Japan Approves Record Defence Budget: $56bn

Japan Approves Record Defence Budget: $56bn

The Japanese Ministry of Defence plans to strengthen its forces fundamentally. Not only did it allocate a record defence budget for fiscal year 2024. It also invests in defence programmes. as the Japanese Cabinet approved $56 billion for fiscal year 2024. 

On Friday, the Cabinet approved a more than 16 per cent rise in defence spending in 2024, which will speed up the deployment of long-range cruise missiles capable of hitting targets in China and North Korea.

The 7.95 trillion yen ($56 billion) budget for the fiscal year beginning in March is in line with Prime Minister Fumio Kishida’s goal of doubling defence spending to the NATO standard of 2 per cent of GDP by 2027, and it falls under the government’s new security strategy, which it adopted a year ago.

One of Japan’s significant programmes to green light will be maritime. Japan will begin the construction of the first ship in the next fiscal year with a $2.59 allocated budget.

The defence ministry chose Lockheed Martin AN/SPY-7 solid-state radars (SSRs) for the two ASEVs over Raytheon’s AN/SPY-6 radar, which was initially built for US Navy warships outfitted with the Aegis Combat System. Japan’s four Kongo-class destroyers also use Lockheed Martin’s AN/SPY-1 radars.
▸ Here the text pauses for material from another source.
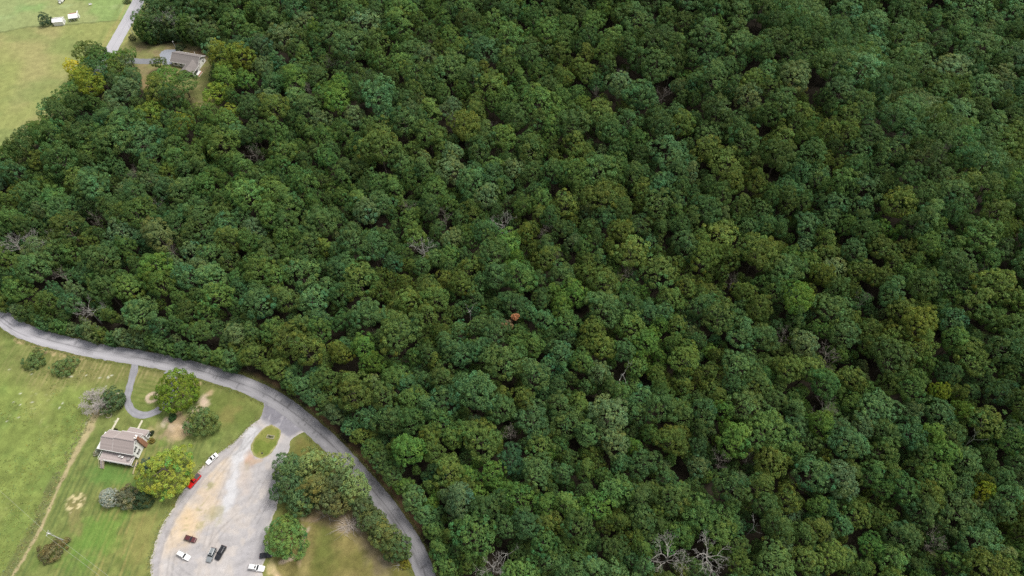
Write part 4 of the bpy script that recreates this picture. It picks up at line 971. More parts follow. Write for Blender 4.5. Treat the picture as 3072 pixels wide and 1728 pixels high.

The ASEV is positioned as the cornerstone of Japan’s missile defence, primarily in response to North Korea’s ballistic missile threat. 


According to the ministry, the ASEV will be 1.7 times larger than the US Navy’s latest Flight III Arleigh Burke-class guided-missile destroyer.

The crew of the ASEV will number around 240, far lower than the Maya-class destroyer’s 300. The first ASEV is expected to be delivered to the Japanese Maritime Self-Defence Force (JMSDF) in 2027, followed by the second in 2028. 

The ASEV’s primary armament is similar to that of two Maya-class ships, with a Mk-45 (Mod.4) 5-inch/62-calibre (127mm) main cannon, SM-3 Block IIA and SM-6 missiles.

Starting in fiscal year 2032, the new ships will be outfitted with armament systems such as a long-range, ship-launched, enhanced version of the Type 12 Surface-to-Ship Missile (SSM), US-made Tomahawk cruise missiles, and high-power anti-drone laser systems, according to the defence ministry.

As of late August, the government forecasts each vessel’s construction cost to be around 395 billion yen.